R. – (parole in russo)... Nel corso dei 13 mesi di detenzione,
mi hanno picchiato regolarmente: proprio botte, ma forti! Le mie mani sono state tagliate
con vari strumenti; ho problemi alla schiena dopo che mi hanno picchiato tanto, e
devo dire che il mio fisico mi ricorda sempre, ogni giorno, tutto quello che ho passato
tanti anni fa, nel corso di questi 13 mesi. Uno volta uscito, poi, per due settimane
sono stato, per così dire, in prigione a casa di Tamara, perché lei mi difendeva e
mi nascondeva in modo che non mi accadesse nulla. La difesa di Tamara è stata molto
buona, perché i poliziotti hanno anche tentato di entrare in casa sua pur di trovarmi.
D.
– Nel 2008 è uscito. In questi quattro anni, anche lei ha iniziato a lavorare nell’Associazione
per lottare contro la pena di morte?
R. – (parole in russo)... Dopo tutto
quello che ho passato psicologicamente, ma anche con i problemi fisici che sono rimasti
dopo le percosse, avevo bisogno di un po’ di tempo per superare questo periodo. Anche
adesso, parlando con lei, ricordando tutto quello che mi è successo, magari lei non
se si accorge dalla mia espressione, ma dentro di me soffro, perché è dolorosissimo
perfino ricordare quello che è successo.
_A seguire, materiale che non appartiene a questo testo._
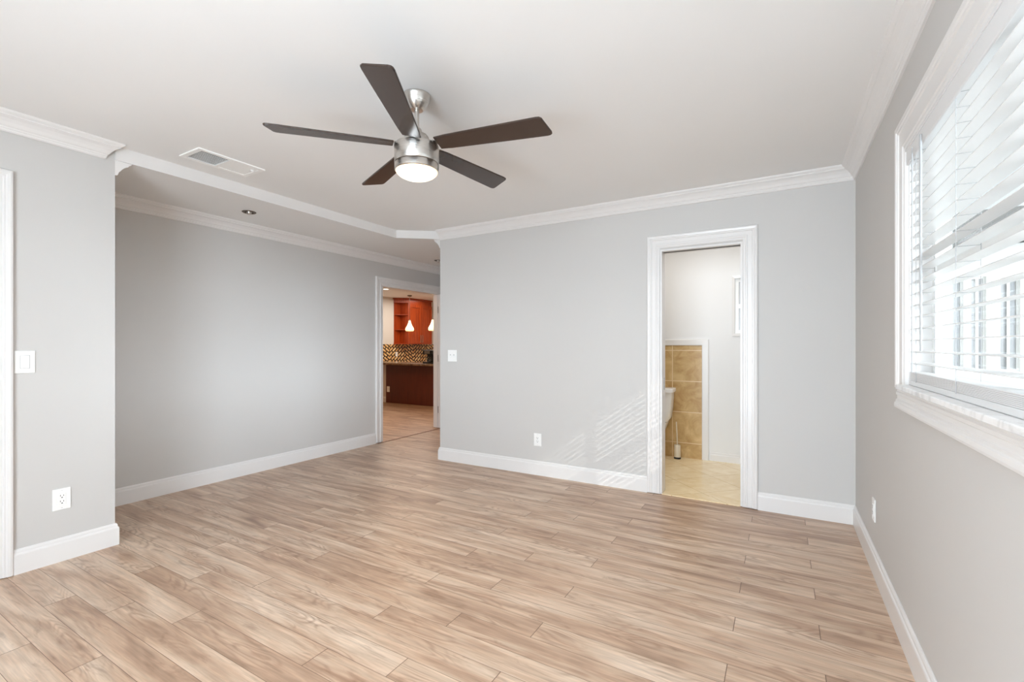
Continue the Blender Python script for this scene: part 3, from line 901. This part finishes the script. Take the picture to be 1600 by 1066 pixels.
bs = S('trim_15', wall_bm('x', XK, XK + 0.012, 7.85, 11.5, 0.70, 1.252), 'mosaic')

# corner shelf unit: triangular plan, open towards the diagonal
cs = thing('corner_shelf', 'open cherry wood corner shelf at the left end of the kitchen wall cabinets', 'shelf', (XK, 9.41, 1.254))
ztop = HK - 1.254
tri = [(0.0, -0.262), (0.33, 0.0), (0.0, 0.0)]
def shelfp(z, t, k=1.0):
    return prism_bm([(x * k, y * k) for x, y in tri], z, z + t)
obj('bottom_board', prism_bm([(0.0, -0.27), (0.338, 0.0), (0.0, 0.0)], 0.0, 0.022), 'cherry', cs)
for z in (0.30, 0.62):
    obj('shelf_board', prism_bm([(0.014, -0.235), (0.30, -0.012), (0.014, -0.012)], z * 1.27, z * 1.27 + 0.018), 'cherry', cs)
obj('back_board', box_bm(0.001, -0.255, 0.022, 0.012, -0.0125, ztop - 0.13), 'cherry', cs)
obj('side_board', box_bm(0.001, -0.012, 0.022, 0.318, -0.0005, ztop - 0.13), 'cherry', cs)
obj('stile', prism_bm([(0.30, -0.026), (0.33, -0.001), (0.318, -0.001), (0.295, -0.018)], 0.022, ztop - 0.13), 'cherry', cs)
obj('top_board', prism_bm(tri, ztop - 0.13, ztop - 0.04), 'cherry', cs)
obj('crown_board', prism_bm([(0.0, -0.30), (0.36, -0.016), (0.36, 0.0), (0.0, 0.0)], ztop - 0.04, ztop - 0.002, 0.004), 'cherry', cs)

def wall_cabinet(y0, y1, label):
    w = y1 - y0
    t = thing('wall_cabinet', label, 'cabinet', (XK, y0, 1.254), 0, 'kitchen wall cabinets')
    obj('cabinet_box', box_bm(0.0005, 0.0, 0.0, 0.318, w, ztop - 0.04), 'cherry', t)
    obj('crown_board', box_bm(0.0005, 0.0, ztop - 0.0395, 0.36, w, ztop - 0.002, 0.004), 'cherry', t)
    nd = 2
    dw = w / nd
    for i in range(nd):
        a, b = i * dw + 0.003, (i + 1) * dw - 0.003
        dz0, dz1 = 0.012, ztop - 0.17
        d = obj('door', (lambda q: (add_box(q, 0.3185, a, dz0, 0.336, a + 0.07, dz1), add_box(q, 0.3185, b - 0.07, dz0, 0.336, b, dz1),
                                    add_box(q, 0.3185, a + 0.07, dz0, 0.336, b - 0.07, dz0 + 0.075), add_box(q, 0.3185, a + 0.07, dz1 - 0.075, 0.336, b - 0.07, dz1), q)[-1])(bmesh.new()), 'cherry', t)
        obj('door_panel', (lambda q: (add_box(q, 0.3185, a + 0.07, dz0 + 0.075, 0.321, b - 0.07, dz1 - 0.075), q)[-1])(bmesh.new()), 'cherry', d)
        hy = (b - 0.035) if i == 0 else (a + 0.035)
        obj('handle', tube_bm([(0.336, hy, 0.055), (0.358, hy, 0.060), (0.358, hy, 0.24), (0.336, hy, 0.245)], 0.007, 8), 'nickel', d)
    return t
wall_cabinet(9.4115, 10.33, 'two-door cherry wall cabinet with bar handles above the mosaic backsplash')

def pendant(loc, label):
    t = thing('pendant_lamp', label, 'lamp', loc, 0, 'kitchen pendants')
    h = HK - loc[2]
    obj('ceiling_canopy', lathe_bm([(0, h), (0.06, h), (0.06, h - 0.012), (0.045, h - 0.03), (0.0, h - 0.03)], 24, cap=False), 'bronze', t, True)
    obj('cord', tube_bm([(0, 0, 0.27), (0, 0, h - 0.03)], 0.005, 8), 'bronze', t, True)
    obj('lamp_shade', lathe_bm([(0.020, 0.275), (0.026, 0.26), (0.035, 0.215), (0.060, 0.150), (0.098, 0.085), (0.110, 0.045), (0.104, 0.015), (0.088, 0.0), (0.080, 0.004), (0.096, 0.02), (0.100, 0.045), (0.0, 0.06)], 32, cap=False), 'pendant_glass', t, True)
    obj('socket_cap', lathe_bm([(0, 0.298), (0.014, 0.298), (0.022, 0.290), (0.024, 0.272), (0.0, 0.272)], 20, cap=False), 'bronze', t, True)
pendant((-8.20, 8.90, 1.585), 'lit amber glass pendant lamp in front of the open corner shelf')
pendant((-7.447, 8.90, 1.585), 'lit amber glass pendant lamp in front of the cabinet doors, half behind the door edge')

cm = thing('coffee_maker', 'black coffee maker standing on the granite countertop', 'appliance', (-6.22, 7.40, 0.857))
obj('body', (lambda q: (add_box(q, -0.10, -0.02, 0.0, 0.14, 0.16, 0.27), q)[-1])(bmesh.new()), 'black', cm)
obj('drip_base', box_bm(-0.10, -0.16, 0.0, 0.14, -0.0205, 0.03, 0.004), 'black', cm)
obj('brew_head', box_bm(-0.10, -0.16, 0.18, 0.14, -0.0205, 0.27, 0.006), 'black', cm)
obj('control_panel', box_bm(-0.05, -0.166, 0.195, 0.09, -0.1605, 0.255, 0.001), 'steel', cm)
obj('carafe', lathe_bm([(0, 0.031), (0.055, 0.031), (0.062, 0.07), (0.055, 0.12), (0.040, 0.15), (0.0, 0.15)], 24, (0.02, -0.09, 0), cap=False), 'glass', cm, True)

# ------------------------------------------------------------------ outside the window
S('ground', box_bm(-20, -30, -0.30, 40, 40, -0.12), 'ground')
S('roof_sun_block', box_bm(-2.5, -6.2, 2.75, 4.2, YF - 0.12, 2.87), 'facade')  # unseen roof added to keep direct sun out of the rear opening
hs = thing('garden_house', 'white building with tall curtained windows seen through the blind', 'building', (4.0, 9.0, -0.12))
wins = [(-2.05, -1.72, 0.95, 2.30), (-1.66, -1.50, 0.95, 2.30), (-1.35, -1.05, 0.95, 2.30)] 
wlist = [(1.985, 2.255), (2.320, 2.490), (2.620, 2.830), (2.93, 3.2), (3.35, 3.62)]
holes = [(a - 4.0, b - 4.0, 0.98, 2.32) for a, b in wlist]
obj('wall', wall_bm('y', 0.0, 0.25, -2.6, 4.0, 0.0, 2.75, holes), 'facade', hs)
obj('roof', loft_bm([[(-2.9, -0.45, 2.75), (4.3, -0.45, 2.75), (4.3, 3.5, 3.0), (-2.9, 3.5, 3.0)], [(-2.9, -0.45, 2.90), (4.3, -0.45, 2.90), (4.3, 3.5, 4.0), (-2.9, 3.5, 4.0)]]), 'roof', hs)
for (a, b, c, d) in holes:
    bm = bmesh.new()
    add_box(bm, a, 0.04, c, a + 0.025, 0.10, d); add_box(bm, b - 0.025, 0.04, c, b, 0.10, d)
    add_box(bm, a + 0.025, 0.04, c, b - 0.025, 0.10, c + 0.03); add_box(bm, a + 0.025, 0.04, d - 0.03, b - 0.025, 0.10, d)
    m_ = a + (b - a) * 0.5
    add_box(bm, m_ - 0.014, 0.04, c + 0.03, m_ + 0.014, 0.10, d - 0.03)
    f = obj('window', bm, 'facade', hs)
    obj('pane', (lambda q: (add_box(q, a + 0.025, 0.065, c + 0.03, b - 0.025, 0.075, d - 0.03), q)[-1])(bmesh.new()), 'curtain_glass', f)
Per lavorare in strutture di questo genere,
servono persone molto forti. Io, al momento attuale, potrei solo essere testimone
di quello che è successo. Ancora non sono pronto a lottare, a lavorare. Ho bisogno
di un po’ di tempo, non solo per superare i problemi di carattere fisico e psicologico;
ho bisogno di superare quel momento in cui vorrei scagliarmi di persona contro le
persone che mi hanno accusato. Devo riuscire a raggiungere quello stato d’animo per
cui il mio impegno sarà lottare contro il sistema, che accusa e ammazza le persone.